仏が答えて言うには、「善男子よ、私が昔出家した頃、我が弟の難陀、従弟の阿難や提婆達多、子の羅睺羅など、これらの者たちが、皆私に従って出家し修道したのである。私がもし善星の出家をゆるさなければ、彼は次に王位を継ぐことになったであろう。そうなれば、彼はその力を思うままにして、仏法を壊してしまうであろうと考えたのである。それで私は善星の出家を許したのである。

善男子、善星比丘(ゼンショウ ビク) 若し出家せずんば、亦 善根を断じ、無量世に於いて、都(スベ)て利益(リヤク)無からん。今出家し已りなば、善根を断ずと雖も、能(ヨ)く戒を受持し、耆旧(ギキュウ) 長宿(チョウシュク) 有徳(ウトク)の人を供養し恭敬(クギョウ)し、初禅乃至四禅を修習せん。是を善因と名づく。

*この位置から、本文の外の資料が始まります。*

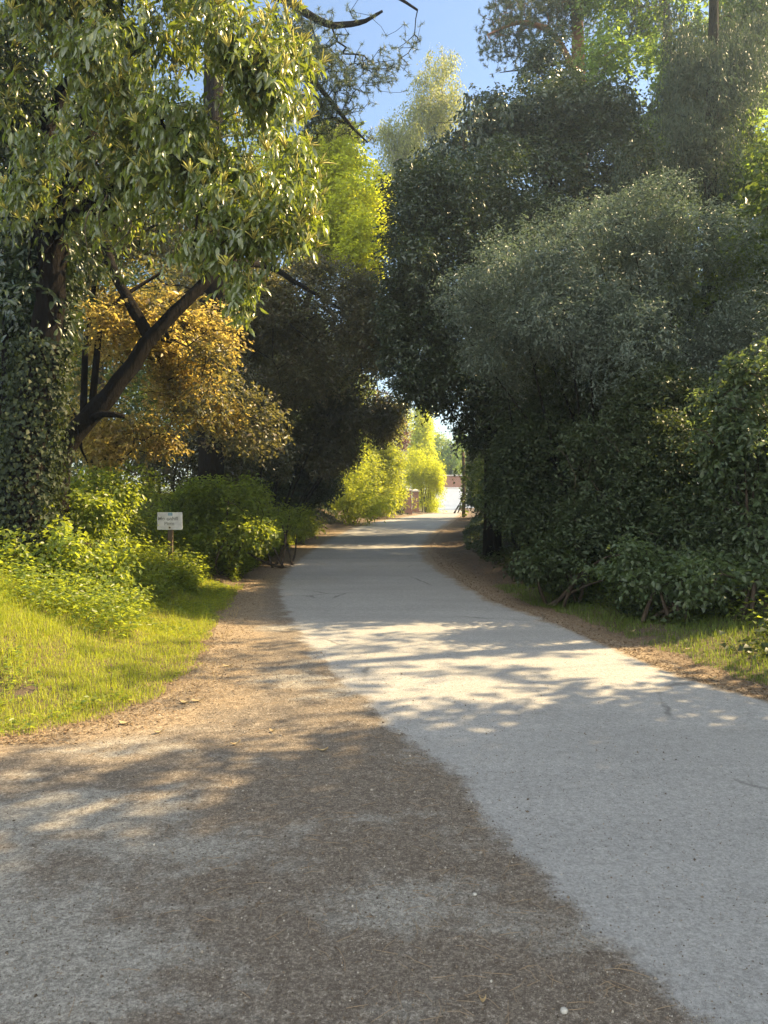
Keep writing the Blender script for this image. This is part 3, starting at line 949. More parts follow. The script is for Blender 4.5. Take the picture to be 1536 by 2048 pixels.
# big glossy leaved tree at the left front
b = foot(40, 9.3)
tk = [b + (0, 0, -.15), at(62, 900, 9.3), at(85, 700, 9.3), at(105, 520, 9.25), at(150, 330, 9.1), at(200, 150, 8.9), at(230, -60, 8.8)]
r_lau, Cl, Ol, tl1, tll = plant('laurel_tree', 'big glossy leaved tree with drooping leaves and pale yellow blossom spikes at left', 'tree', b, tk, [.23, .195, .18, .165, .14, .11, .06],
      [B(130, 10, 8.2, 200, 110, .9), B(400, 70, 7.8, 190, 120, .9), B(500, 230, 7.5, 130, 130, .8), B(400, 240, 7.7, 130, 130, .8), B(520, 380, 7.5, 110, 80, .6), B(555, 440, 7.5, 70, 60, .4), B(430, 330, 7.6, 110, 70, .6),
       B(485, 575, 7.5, 34, 55, .25), B(400, 490, 7.6, 50, 50, .3), B(250, 430, 8.2, 70, 60, .3), B(490, 470, 7.5, 75, 35, .35), B(300, -200, 8.2, 330, 150, 1.4), B(590, 330, 7.8, 60, 60, .5), B(180, 200, 8.2, 150, 90, .6), B(300, 150, 8.0, 160, 110, .7), B(560, 120, 7.8, 70, 110, .6), B(20, 60, 8.4, 120, 120, .8), B(340, 400, 8.0, 80, 60, .5), B(110, 220, 8.5, 130, 110, .5), B(90, 400, 8.7, 110, 90, .4), B(210, 330, 8.4, 110, 80, .5)],
      'laurel', 4300, 9, .108, .29, 300, bark='bark_dark', ntarget=330, rt=.005, detail=1, droop=.9, twig=1.8, curl=.2, shell=.1, thr=.0, f=2.4, twigs=2200, sag=.12, up=.8)
C2, O2 = crown_clusters([B(100, 430, 9.6, 170, 150, 1.0), B(40, 180, 9.6, 180, 160, 1.0), B(260, 250, 9.4, 130, 130, .8), B(40, 620, 9.6, 120, 140, .8), B(250, 430, 9.2, 120, 60, .6), B(150, 330, 8.6, 120, 80, .5), B(330, 330, 9.2, 150, 100, .7)], 2300, 301, .2, 1.2, -.2)
P_, D_, N_, L_, W_2, t_, tl_ = spray(C2, O2, 8, .11, .33, 301, .5, 2.0)
leaves('crown', P_, D_, N_, L_, W_2, M['laurel_dark'], r_lau, 1)['label'] = 'inner leaves behind the sunlit ones, shade painted into their dark colour'  # crown interior darkened by leaf colour to deepen its shade
mb = MB()
branches(mb, [at(105, 520, 9.25), at(60, 380, 9.3), at(90, 250, 9.3), at(150, 130, 9.2)], [.16, .13, .10, .04], C2[::20], 302, .004)
mb.build('limb', M['bark_dark'], r_lau, True)
mb = MB()
branches(mb, [at(100, 470, 9.2), at(190, 400, 8.8), at(260, 330, 8.5), at(300, 260, 8.2)], [.07, .055, .045, .02], C2[4::30], 303, .004)
mb.build('limb', M['bark_dark'], r_lau, True)
mb = MB()
for k, pts in enumerate([[at(40, 1060, 9.9), at(20, 850, 9.9), at(25, 620, 9.9), at(45, 420, 9.9)], [at(20, 1050, 9.4), at(-20, 820, 9.5), at(-25, 560, 9.5)]]):
    MB().tube(pts, [.16, .13, .12, .08][:len(pts)], 9, .06, k).build('trunk', M['bark_dark'], r_lau, True)
# hanging pale stems
rr = np.random.default_rng(12)
for px, py, ln in [(345, 310, 200), (215, 390, 130), (180, 420, 90), (335, 230, 120), (470, 470, 110), (505, 500, 90), (400, 430, 100), (262, 440, 60)]:
    p0 = at(px, py, 7.8)
    sw = rr.normal(size=2) * .05
    pts = [p0 + np.array([sw[0] * math.sin(i * .5) + sw[1] * i * .2, rr.normal() * .004, -ln / 9 * i * 7.8 / F]) for i in range(10)]
    MB().tube(pts, np.linspace(.007, .003, 10), 5).build('hanging_twig', M['bark'], r_lau, True)
ivy_on(r_lau, [b + (0, 0, 0), at(58, 900, 9.3), at(85, 680, 9.3)], [.30, .24, .22], 6500, 305, 'trunk_ivy', .048, .11)
ivy_on(r_lau, [b + (-.5, .3, 0), at(10, 980, 9.6), at(30, 900, 9.6)], [.3, .25, .15], 4500, 306, 'trunk_ivy', .05, .25)
# blossom spikes: upright curved tails at the tips of the sunlit sprays
rr = np.random.default_rng(31)
sel = np.where(Ol[:, 0] + .35 * rr.normal(size=len(Ol)) > -.2)[0]
sel = sel[rr.permutation(len(sel))[:900]]
V, T = [], []
for i in sel:
    tip = Cl[i] + tl1[i] * tll[i] * .55
    for q in range(rr.integers(5, 10)):
        d0 = nrm(np.array([rr.normal() * .35, rr.normal() * .35, .9]) + tl1[i] * .5)
        bend = np.array([rr.normal() * .4, rr.normal() * .4, -.25])
        ln = rr.uniform(.09, .18)
        pts = [tip + d0 * ln * s + bend * ln * s * s * .5 for s in (0, .35, .7, 1)]
        rad = [.003, .0080, .0075, .002]
        a = nrm(np.cross(d0, [0.3, .8, .1])); c = np.cross(d0, a)
        n0 = len(V)
        for p, rd in zip(pts, rad):
            for k in range(3):
                th = 2.094 * k
                V.append(p + (a * math.cos(th) + c * math.sin(th)) * rd)
        for s in range(3):
            for k in range(3):
                a0, a1 = n0 + s * 3 + k, n0 + s * 3 + (k + 1) % 3
                T += [(a0, a1, a1 + 3), (a0, a1 + 3, a0 + 3)]
tag(mesh_tris('blossom', np.array(V), np.array(T), M['flower'], r_lau), kind='stuff')


# ------------------------------------------------------------------ pines
def needles(name, tips, dirs, per, L, w, mat, parent, seed):
    r = np.random.default_rng(seed)
    n = len(tips)
    s = r.uniform(-.9, .1, size=(n, per, 1))
    base = tips[:, None] + dirs[:, None] * s * L * 1.6
    d = nrm(dirs[:, None] * .6 + r.normal(size=(n, per, 3)) * .6)
    sd = nrm(np.cross(d, r.normal(size=(n, per, 3))))
    ll = L * r.uniform(.7, 1.25, size=(n, per, 1))
    v = np.stack([base - sd * w, base + sd * w, base + d * ll], 2).reshape(-1, 3)
    return mesh_tris(name, v, np.arange(len(v)).reshape(-1, 3), mat, parent)


def pine(label, b, trunk, tr, limbs, blobs, n, per, L, w, seed, group=None, bark='bark_red', rt=.004, ntarget=300, zz=0.):
    root = empty('pine_tree', b, label, 'pine', group)
    C, O = crown_clusters(blobs, n, seed, .15, 1.5, -.2)
    r = np.random.default_rng(seed)
    dirs = nrm(O * .6 + r.normal(size=O.shape) * .5 + np.array([0, 0, zz]))
    needles('crown', C, dirs, per, L, w, M['pine'], root, seed)
    mb = MB()
    branches(mb, trunk, tr, None, seed, sides=12)
    mb.build('trunk', M[bark], root, True)
    tg = C[r.permutation(n)[:ntarget]]
    near = np.argmin(np.stack([np.min(np.linalg.norm(tg[:, None] - np.array(s[0])[None], axis=2), axis=1) for s in limbs]), axis=0)
    for k, (lp, lr) in enumerate(limbs):
        m2 = MB()
        branches(m2, lp, lr, tg[near == k], seed + 20 + k, rt, sides=8, sag=-.02)
        m2.build('limb', M[bark if lr[0] > .09 else 'bark_dark'], root, True)
    return root


b = foot(420, 15.5)
pine('pine with sparse bare twigs hanging into the sky gap above the lane', b, [b, at(420, 700, 15.5), at(425, 200, 15.5), at(440, -500, 15.5)], [.26, .24, .20, .12],
     [([at(430, -60, 15.5), at(560, -10, 14.6), at(650, 52, 14), at(720, 48, 13.8), at(765, 22, 13.6)], [.11, .085, .065, .045, .02]),
      ([at(430, -150, 15.5), at(600, -120, 14.5), at(740, -40, 14), at(835, 20, 13.8)], [.10, .08, .05, .02]),
      ([at(425, 120, 15.5), at(540, 90, 14.8), at(620, 150, 14.3), at(690, 240, 14), at(735, 285, 13.9)], [.09, .07, .05, .035, .015])],
     [B(690, 110, 14, 130, 70, .8), B(770, 60, 13.8, 90, 80, .9), B(650, 190, 14.2, 80, 60, .7), B(820, 60, 13.8, 30, 70, .5), B(700, 215, 14, 60, 60, .5), B(610, 60, 14.4, 70, 90, .6), B(760, 120, 14, 80, 70, .6), B(640, 250, 14.3, 70, 40, .5), B(720, -60, 14, 150, 60, .8), B(730, 270, 14, 28, 24, .3)],
     1250, 30, .085, .0042, 400, bark='bark_dark', rt=.0038, ntarget=1250)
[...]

善男子よ、また善星がもし出家しなかったならば、彼は善根が断たれて、未来永劫に利益が無いことであろう。今 彼は出家しているので、善根を断つとしても、戒を保ち、先輩 長老 高徳の僧を供養し敬い、初禅から四禅までの禅定を修めるであろう。これを善因と呼ぶのである。

是の如くの善因、能く善法を生ず。善法既に生ぜば、能く道を修習せん。既に道を修習せば、当に阿耨多羅三藐三菩提(アノクタラ サンミャク サンボダイ)を得べし。是の故にわれ善星が出家を聴す。

この善因は善き法を生じるのである。善き法が生じれば仏道を修めることが出来るのである。仏道を修めれば阿耨多羅三藐三菩提(仏の無上の悟り)を得るであろう。それで私は善星の出家を許したのである。

善男子、若し我 善星比丘の出家受戒を聴さずんば、則(スナワチ)我を称して如来具足十力と為すことを得じ。

善男子よ、もし私が善星の出家を許さなかったならば、人々が私のことを褒めて、如来は優れた能力を具えているとは言わないであろう。

善男子、仏は衆生の善法及び不善法を具足することを観たまう。是の人 是の如くの二法を具すと雖も、久しからずして能く一切の善根を断じ、不善根を具せん。

善男子よ、仏は人々が善きものと善からざるものを具えていることを観察し知っている。この善星も、この二つを具えているが、そのうちにすべての善根を断って、不善の心を起こすことであろう。

何を以ての故に、是の如くの衆生は、善友に親しまず、正法を聴かず、善思惟せず、如法に行ぜず。是の因縁を以て、能く善根を断じ、不善根を具す。

何故なら、このような人は善い友に親しむこともなく、正法を聞くこともなく、善い考えもせず、法のように行じないからである。これらの因縁によって、人は善根を断ち不善の心を生ずるのである。」と。